Credit Card Rules You Should Follow  

Credit Card Rules

Credit cards greatly impact your life, but unfortunately people aren’t taught much about them. In school, you don’t learn about the ups and downs of credit scores, the dangers of interest rates, and the caution you should use when applying for and using a credit card. This lack of education often leads to credit mistakes and piles of debt. If you feel like your knowledge of credit cards is lacking, or you’d just like a guideline to help you navigate the treacherous waters, check below for a list of seven rules you should follow.

Don’t Use Your Cards as Free Money

The biggest mistake you can make is viewing your allowed balance as free money. Just because a credit card company gives you a $4,000 credit limit doesn’t mean you have an extra $4,000 to spend. Technically, yes you could spend that money, but it’s a very dangerous thing to do, and that money is certainly not free. Using your cards as extra cash, with no way of paying off the balance, will land you in debt, weighed down by interest payments. The harsh reality that many don’t think about when spending is that $4,000 can easily become $10,000 if you’re unable to pay it back in a timely manner.

Never Forget Your Payment Date

Logging in to pay your credit card bill seems like a simple act, but when you have dozens of other bills to pay each month, it’s easy to lose track of one or two. To avoid late fees, set alerts on your phone or create a payment calendar as a reminder of what is due and when.

Pay Your Balance

It’s not bad to use your card. In fact, if you have a rewards card, it’s smart to use it. However, it’s important to remember rule number one when doing so. Never spend money you don’t already have. When it comes time to pay your credit card bill each month, you should be prepared to pay the entire balance. Not only will this save you from drowning in debt over the years, it will also help improve your credit score.

Don’t Miss Out on the Sign-Up Bonuses

Many cards offer sign-up bonuses to new customers. Often times these bonuses are given in the form of cashback rewards when you spend a minimum amount over the course of 1-3 months. The easiest way to hit the minimum without putting yourself in financial peril is to pay your regular monthly bills with your new card. You should also buy groceries and gas with it, and any extras you normally spend on entertainment or dining out should also be put on the card. These expenses were already expected and will not hurt your wallet in any way as they help you reach your goal. Don’t make the mistake of getting a new card and missing out on sign-up bonuses; that’s like missing out on free money (yes this time it’s actually free).

Pay Attention To Rewards

Not all rewards cards are the same. Take Discover for instance; they give cash back rewards every time you use their card, but they also have special 5 percent cashback opportunities that change every quarter. Bank of America lets you choose which expenses (groceries, dining, etc) will earn you 3 percent back, meaning all other purchases earn you less.
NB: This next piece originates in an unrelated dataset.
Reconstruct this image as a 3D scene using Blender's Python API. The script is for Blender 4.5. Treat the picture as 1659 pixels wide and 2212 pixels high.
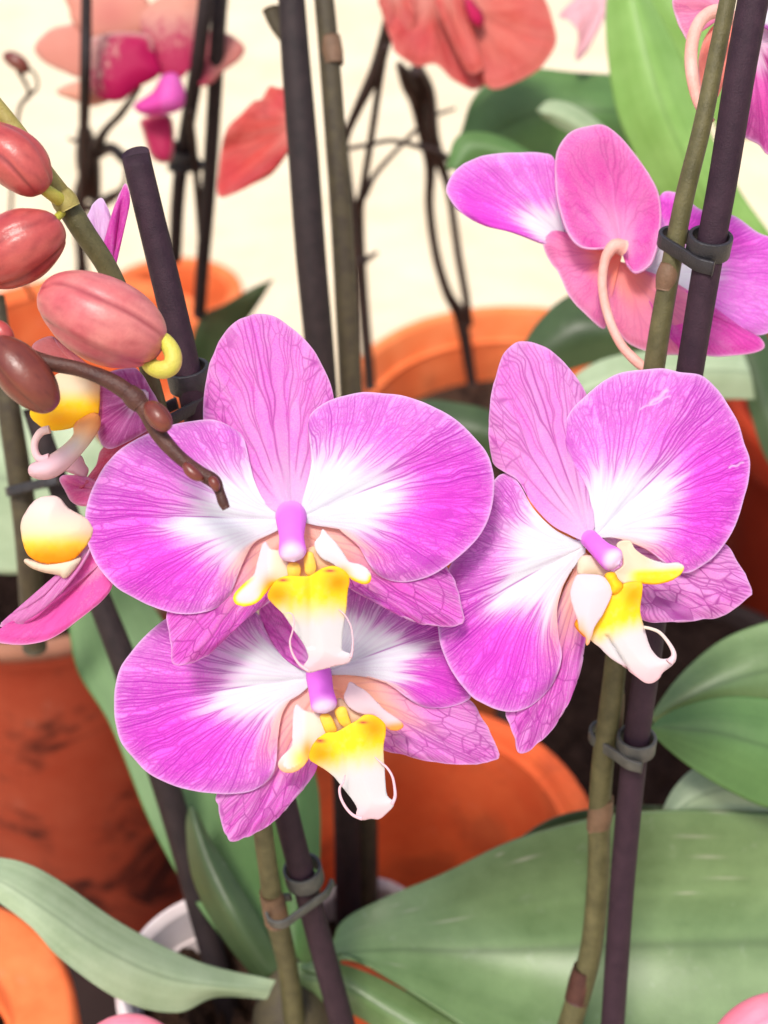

It’s important to pay attention to the cards that give you the most rewards in each situation and use them accordingly. Doing so will give you the most bang for your buck.

Keep Your Utilization Under 30 Percent

If you’re concerned about your credit score, you should be careful how you distribute expenses among your cards. Your utilization ratio (the percentage of your total allowed balance that you’ve used) plays a huge role in deciding your credit score. Your goal is to keep that ratio beneath 30 percent. Tally up the credit limits of all your cards. If the grand total is $20,000, then $4,000 in accumulated debt would put your ratio at 20 percent if that $4,000 is spread among multiple cards. However, it’s not a good idea to put that entire $4,000 on one card, even if your other card balances remain low. Why? Because, now you’ve used more than 30 percent of that one card’s balance. Because of that debt, even if you have a zero balance on your other cards, creditors will see you as a risk. And that will affect your credit score.

Avoid Convenience Fees

While it’s smart to use a rewards credit card as much as possible (as long as you can pay the balance) to gain more cashback, it’s not worth it when there’s a convenience fee for using the card. Most credit card convenience fees are 3 percent, so they will negate the cashback bonus and wind up costing you more in the long run.

These rules will help you avoid the temptation to abuse your credit cards and rack up massive amounts of debt. They will also help you receive the maximum rewards. If you’ve made mistakes with credit cards in the past, forgive yourself (it’s a common mistake). From this point on, do your best to pay as much towards your debt as possible, and start using your cards with these rules in mind.